What is expected —
Write the listing out again, all of it, word for word.

Information shown —
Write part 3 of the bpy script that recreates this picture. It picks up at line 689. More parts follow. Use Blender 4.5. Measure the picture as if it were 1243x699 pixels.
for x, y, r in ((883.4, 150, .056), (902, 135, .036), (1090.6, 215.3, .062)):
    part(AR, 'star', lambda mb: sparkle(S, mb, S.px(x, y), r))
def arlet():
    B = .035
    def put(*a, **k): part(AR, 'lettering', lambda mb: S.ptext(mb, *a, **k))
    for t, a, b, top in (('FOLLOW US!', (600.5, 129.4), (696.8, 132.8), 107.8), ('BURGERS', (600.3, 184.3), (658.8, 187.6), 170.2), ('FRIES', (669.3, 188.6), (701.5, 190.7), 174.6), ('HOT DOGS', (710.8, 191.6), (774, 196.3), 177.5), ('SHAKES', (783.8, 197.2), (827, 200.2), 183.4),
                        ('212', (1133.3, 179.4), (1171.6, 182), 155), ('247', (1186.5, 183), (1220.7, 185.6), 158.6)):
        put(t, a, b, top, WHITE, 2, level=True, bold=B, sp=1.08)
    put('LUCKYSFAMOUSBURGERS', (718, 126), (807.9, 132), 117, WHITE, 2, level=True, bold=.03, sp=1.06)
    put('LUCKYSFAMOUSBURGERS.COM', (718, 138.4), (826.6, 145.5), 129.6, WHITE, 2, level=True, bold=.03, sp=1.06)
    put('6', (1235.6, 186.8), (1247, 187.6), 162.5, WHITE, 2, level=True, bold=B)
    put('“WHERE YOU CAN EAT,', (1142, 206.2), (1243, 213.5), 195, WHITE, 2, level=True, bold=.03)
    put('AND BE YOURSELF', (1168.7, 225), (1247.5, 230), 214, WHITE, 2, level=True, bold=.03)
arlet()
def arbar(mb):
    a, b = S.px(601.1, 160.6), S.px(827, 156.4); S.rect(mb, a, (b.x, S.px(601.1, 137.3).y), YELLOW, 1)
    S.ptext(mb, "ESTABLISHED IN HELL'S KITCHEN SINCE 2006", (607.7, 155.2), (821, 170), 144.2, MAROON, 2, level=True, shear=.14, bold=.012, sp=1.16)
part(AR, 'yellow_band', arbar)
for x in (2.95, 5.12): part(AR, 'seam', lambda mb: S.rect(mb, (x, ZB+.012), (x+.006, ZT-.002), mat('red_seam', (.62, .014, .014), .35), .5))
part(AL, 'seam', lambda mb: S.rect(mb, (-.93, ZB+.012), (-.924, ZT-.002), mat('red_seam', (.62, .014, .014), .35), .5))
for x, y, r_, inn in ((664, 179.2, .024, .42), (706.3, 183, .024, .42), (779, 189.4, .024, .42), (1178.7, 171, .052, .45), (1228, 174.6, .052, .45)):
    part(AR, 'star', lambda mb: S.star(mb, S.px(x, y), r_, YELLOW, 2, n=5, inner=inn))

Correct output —
Write part 3 of the bpy script that recreates this picture. It picks up at line 689. More parts follow. Use Blender 4.5. Measure the picture as if it were 1243x699 pixels.
for x, y, r in ((883.4, 150, .056), (902, 135, .036), (1090.6, 215.3, .062)):
    part(AR, 'star', lambda mb: sparkle(S, mb, S.px(x, y), r))
def arlet():
    B = .035
    def put(*a, **k): part(AR, 'lettering', lambda mb: S.ptext(mb, *a, **k))
    for t, a, b, top in (('FOLLOW US!', (600.5, 129.4), (696.8, 132.8), 107.8), ('BURGERS', (600.3, 184.3), (658.8, 187.6), 170.2), ('FRIES', (669.3, 188.6), (701.5, 190.7), 174.6), ('HOT DOGS', (710.8, 191.6), (774, 196.3), 177.5), ('SHAKES', (783.8, 197.2), (827, 200.2), 183.4),
                        ('212', (1133.3, 179.4), (1171.6, 182), 155), ('247', (1186.5, 183), (1220.7, 185.6), 158.6)):
        put(t, a, b, top, WHITE, 2, level=True, bold=B, sp=1.08)
    put('LUCKYSFAMOUSBURGERS', (718, 126), (807.9, 132), 117, WHITE, 2, level=True, bold=.03, sp=1.06)
    put('LUCKYSFAMOUSBURGERS.COM', (718, 138.4), (826.6, 145.5), 129.6, WHITE, 2, level=True, bold=.03, sp=1.06)
    put('6', (1235.6, 186.8), (1247, 187.6), 162.5, WHITE, 2, level=True, bold=B)
    put('“WHERE YOU CAN EAT,', (1142, 206.2), (1243, 213.5), 195, WHITE, 2, level=True, bold=.03)
    put('AND BE YOURSELF', (1168.7, 225), (1247.5, 230), 214, WHITE, 2, level=True, bold=.03)
arlet()
def arbar(mb):
    a, b = S.px(601.1, 160.6), S.px(827, 156.4); S.rect(mb, a, (b.x, S.px(601.1, 137.3).y), YELLOW, 1)
    S.ptext(mb, "ESTABLISHED IN HELL'S KITCHEN SINCE 2006", (607.7, 155.2), (821, 170), 144.2, MAROON, 2, level=True, shear=.14, bold=.012, sp=1.16)
part(AR, 'yellow_band', arbar)
for x in (2.95, 5.12): part(AR, 'seam', lambda mb: S.rect(mb, (x, ZB+.012), (x+.006, ZT-.002), mat('red_seam', (.62, .014, .014), .35), .5))
part(AL, 'seam', lambda mb: S.rect(mb, (-.93, ZB+.012), (-.924, ZT-.002), mat('red_seam', (.62, .014, .014), .35), .5))
for x, y, r_, inn in ((664, 179.2, .024, .42), (706.3, 183, .024, .42), (779, 189.4, .024, .42), (1178.7, 171, .052, .45), (1228, 174.6, .052, .45)):
    part(AR, 'star', lambda mb: S.star(mb, S.px(x, y), r_, YELLOW, 2, n=5, inner=inn))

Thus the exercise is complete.